Data lines:
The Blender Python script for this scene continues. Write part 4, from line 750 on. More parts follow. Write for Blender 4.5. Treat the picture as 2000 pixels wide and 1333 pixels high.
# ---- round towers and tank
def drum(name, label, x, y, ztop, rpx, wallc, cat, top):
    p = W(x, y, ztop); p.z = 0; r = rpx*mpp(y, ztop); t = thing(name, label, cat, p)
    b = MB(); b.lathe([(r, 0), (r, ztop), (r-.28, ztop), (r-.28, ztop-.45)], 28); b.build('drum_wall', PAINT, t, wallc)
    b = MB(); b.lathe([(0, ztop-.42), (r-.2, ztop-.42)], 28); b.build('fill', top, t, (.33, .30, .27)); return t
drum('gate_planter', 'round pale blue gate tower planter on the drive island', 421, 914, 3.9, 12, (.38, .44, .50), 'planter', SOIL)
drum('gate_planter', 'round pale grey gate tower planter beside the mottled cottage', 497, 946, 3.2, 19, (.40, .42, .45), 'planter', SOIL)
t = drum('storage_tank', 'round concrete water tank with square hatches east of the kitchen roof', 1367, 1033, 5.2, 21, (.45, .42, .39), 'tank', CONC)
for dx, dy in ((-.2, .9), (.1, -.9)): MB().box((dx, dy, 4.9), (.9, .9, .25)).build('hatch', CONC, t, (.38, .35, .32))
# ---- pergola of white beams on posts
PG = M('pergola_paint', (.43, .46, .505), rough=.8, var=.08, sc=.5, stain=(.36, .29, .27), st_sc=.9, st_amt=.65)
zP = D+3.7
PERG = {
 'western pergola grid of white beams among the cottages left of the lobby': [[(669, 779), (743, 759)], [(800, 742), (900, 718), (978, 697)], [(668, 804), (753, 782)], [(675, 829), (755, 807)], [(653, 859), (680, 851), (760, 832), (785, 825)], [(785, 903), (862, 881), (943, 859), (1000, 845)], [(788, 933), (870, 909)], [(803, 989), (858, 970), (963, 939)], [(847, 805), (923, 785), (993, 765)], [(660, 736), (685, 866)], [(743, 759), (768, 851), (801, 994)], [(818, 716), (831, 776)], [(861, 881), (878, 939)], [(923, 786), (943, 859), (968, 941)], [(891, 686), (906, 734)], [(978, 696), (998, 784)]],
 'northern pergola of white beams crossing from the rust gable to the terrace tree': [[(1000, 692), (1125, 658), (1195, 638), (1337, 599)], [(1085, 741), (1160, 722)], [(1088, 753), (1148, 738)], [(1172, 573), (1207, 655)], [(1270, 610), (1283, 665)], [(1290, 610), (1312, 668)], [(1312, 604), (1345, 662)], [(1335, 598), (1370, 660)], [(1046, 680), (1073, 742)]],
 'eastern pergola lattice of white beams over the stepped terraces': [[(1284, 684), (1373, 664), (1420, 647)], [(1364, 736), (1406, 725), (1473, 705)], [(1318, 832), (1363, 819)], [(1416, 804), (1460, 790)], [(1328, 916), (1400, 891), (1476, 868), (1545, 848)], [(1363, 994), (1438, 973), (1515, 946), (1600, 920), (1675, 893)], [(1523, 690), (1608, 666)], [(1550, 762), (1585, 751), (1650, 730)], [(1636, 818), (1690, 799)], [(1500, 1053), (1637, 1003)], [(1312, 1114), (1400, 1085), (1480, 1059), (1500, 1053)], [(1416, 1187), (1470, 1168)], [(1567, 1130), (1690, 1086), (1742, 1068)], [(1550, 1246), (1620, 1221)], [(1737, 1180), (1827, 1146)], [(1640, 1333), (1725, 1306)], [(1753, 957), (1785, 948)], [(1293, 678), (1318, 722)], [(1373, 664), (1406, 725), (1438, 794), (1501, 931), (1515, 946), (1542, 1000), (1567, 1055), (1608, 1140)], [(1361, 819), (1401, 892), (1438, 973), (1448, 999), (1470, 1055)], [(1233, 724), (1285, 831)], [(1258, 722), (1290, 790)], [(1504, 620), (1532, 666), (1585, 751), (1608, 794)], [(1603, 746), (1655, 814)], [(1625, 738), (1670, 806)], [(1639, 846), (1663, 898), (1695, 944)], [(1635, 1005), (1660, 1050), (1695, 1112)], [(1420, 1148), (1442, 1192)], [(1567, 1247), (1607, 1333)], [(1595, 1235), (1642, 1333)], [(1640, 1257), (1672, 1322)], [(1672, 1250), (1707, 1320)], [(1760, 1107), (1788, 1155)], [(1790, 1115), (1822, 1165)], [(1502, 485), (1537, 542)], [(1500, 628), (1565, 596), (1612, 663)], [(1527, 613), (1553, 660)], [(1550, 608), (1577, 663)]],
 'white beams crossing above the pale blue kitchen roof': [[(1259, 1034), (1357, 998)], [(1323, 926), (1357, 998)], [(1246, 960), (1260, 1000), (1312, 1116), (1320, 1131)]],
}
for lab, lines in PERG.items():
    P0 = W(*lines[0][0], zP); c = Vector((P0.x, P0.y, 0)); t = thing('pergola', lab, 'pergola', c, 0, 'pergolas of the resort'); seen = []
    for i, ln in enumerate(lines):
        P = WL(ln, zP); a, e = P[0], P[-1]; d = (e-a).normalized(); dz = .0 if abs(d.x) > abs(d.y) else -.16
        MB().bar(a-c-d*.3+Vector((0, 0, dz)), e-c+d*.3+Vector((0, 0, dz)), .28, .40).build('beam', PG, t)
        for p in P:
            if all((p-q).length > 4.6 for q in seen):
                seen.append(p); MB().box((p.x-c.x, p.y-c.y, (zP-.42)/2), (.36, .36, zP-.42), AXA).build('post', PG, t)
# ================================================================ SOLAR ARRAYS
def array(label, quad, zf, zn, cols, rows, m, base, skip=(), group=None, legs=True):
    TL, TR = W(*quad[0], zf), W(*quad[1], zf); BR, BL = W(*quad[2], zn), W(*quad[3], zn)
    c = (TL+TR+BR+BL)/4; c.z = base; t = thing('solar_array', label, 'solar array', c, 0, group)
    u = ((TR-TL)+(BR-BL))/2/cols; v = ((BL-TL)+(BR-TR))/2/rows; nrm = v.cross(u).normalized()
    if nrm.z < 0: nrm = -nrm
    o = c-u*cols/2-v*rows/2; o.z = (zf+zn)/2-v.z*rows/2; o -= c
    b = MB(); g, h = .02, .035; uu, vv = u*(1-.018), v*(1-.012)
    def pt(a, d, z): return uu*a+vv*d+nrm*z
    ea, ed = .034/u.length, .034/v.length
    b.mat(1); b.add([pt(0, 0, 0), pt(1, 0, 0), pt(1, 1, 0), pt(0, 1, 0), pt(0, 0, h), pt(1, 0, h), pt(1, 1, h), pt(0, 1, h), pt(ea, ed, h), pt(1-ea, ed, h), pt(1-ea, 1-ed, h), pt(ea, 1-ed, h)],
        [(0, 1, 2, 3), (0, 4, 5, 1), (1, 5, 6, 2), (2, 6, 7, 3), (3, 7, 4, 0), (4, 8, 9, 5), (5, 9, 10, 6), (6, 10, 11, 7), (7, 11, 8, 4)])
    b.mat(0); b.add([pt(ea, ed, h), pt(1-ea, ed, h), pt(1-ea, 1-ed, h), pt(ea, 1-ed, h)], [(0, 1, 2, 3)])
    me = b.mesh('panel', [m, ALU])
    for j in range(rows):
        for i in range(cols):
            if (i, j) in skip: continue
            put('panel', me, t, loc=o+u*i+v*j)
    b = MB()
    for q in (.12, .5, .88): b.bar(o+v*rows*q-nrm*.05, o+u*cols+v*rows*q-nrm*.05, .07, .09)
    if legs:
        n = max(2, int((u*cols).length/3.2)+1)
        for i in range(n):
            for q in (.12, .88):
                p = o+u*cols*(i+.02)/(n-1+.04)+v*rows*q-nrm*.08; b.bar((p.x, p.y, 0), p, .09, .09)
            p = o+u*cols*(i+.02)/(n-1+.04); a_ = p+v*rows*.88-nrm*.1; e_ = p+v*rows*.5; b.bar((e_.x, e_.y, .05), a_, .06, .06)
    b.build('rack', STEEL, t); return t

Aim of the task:
Work through the data and report how many of its lines hold the word "from", giving only the figure.

Answer to the task:
2